Atmospheric Chemistry and Physics (Apr 2016)
Comparison of VLT/X-shooter OH and O<sub>2</sub> rotational temperatures with consideration of TIMED/SABER emission and temperature profiles
Abstract
Rotational temperatures Trot derived from lines of the same OH band are an important method to study the dynamics and long-term trends in the mesopause region near 87 km. To measure realistic temperatures, the rotational level populations have to be in local thermodynamic equilibrium (LTE). However, this might not be fulfilled, especially at high emission altitudes. In order to quantify possible non-LTE contributions to the OH Trot as a function of the upper vibrational level v′, we studied a sample of 343 echelle spectra taken with the X-shooter spectrograph at the Very Large Telescope at Cerro Paranal in Chile. These data allowed us to analyse 25 OH bands in each spectrum. Moreover, we could measure lines of O2b(0-1), which peaks at about 94 to 95 km, and O2a(0-0) with an emission peak at about 90 km. The latter altitude is reached in the second half of the night after a rise of several km because of the decay of a daytime population of excited O2. Since the radiative lifetimes for the upper levels of the two O2 bands are relatively long, the derived Trot are not significantly affected by non-LTE contributions.
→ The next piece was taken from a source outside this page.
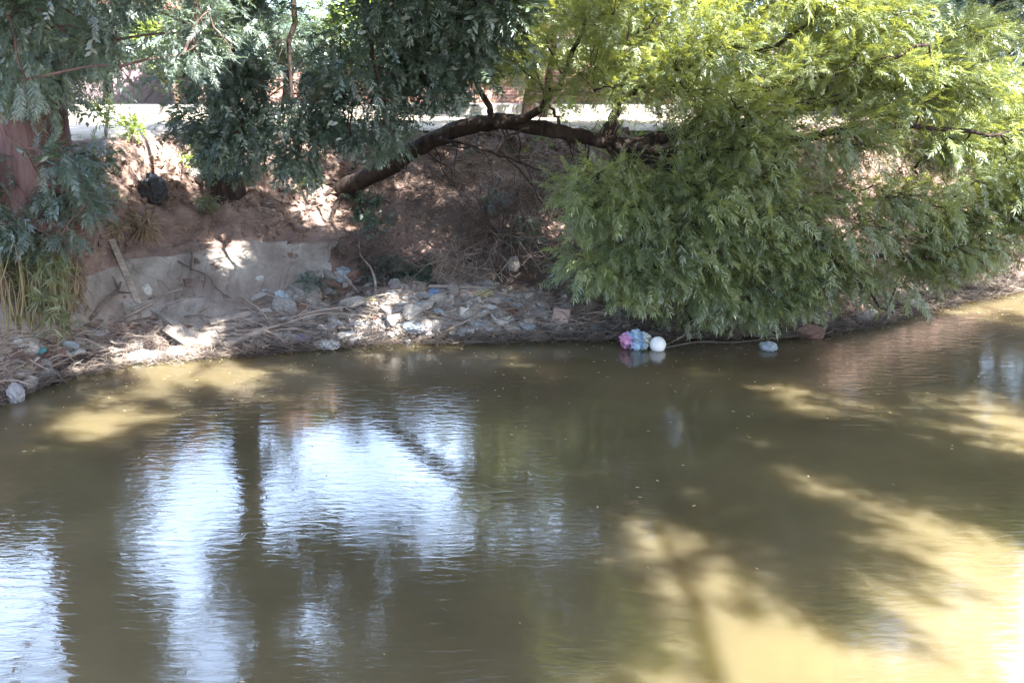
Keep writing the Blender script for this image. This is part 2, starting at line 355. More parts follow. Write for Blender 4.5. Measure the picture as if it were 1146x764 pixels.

These bands are well suited for a comparison with OH if the differences in the emission profiles are corrected. For different sample averages, we made these corrections by using OH emission, O2a(0-0) emission, and CO2-based temperature profile data from the multi-channel radiometer SABER on the TIMED satellite. The procedure relies on differences of profile-weighted SABER temperatures. For an O2a(0-0)-based reference profile at 90 km, we found a good agreement of the O2 with the SABER-related temperatures, whereas the OH temperatures, especially for the high and even v′, showed significant excesses with a maximum of more than 10 K for v′ = 8. The exact value depends on the selected lines and molecular parameters. We could also find a nocturnal trend towards higher non-LTE effects, particularly for high v′. The amplitude of these variations can be about 2 K or less, which tends to be significantly smaller than the total amount of the non-LTE contributions. The variations revealed may be important for dynamical studies based on Trot derived from OH bands with high v′.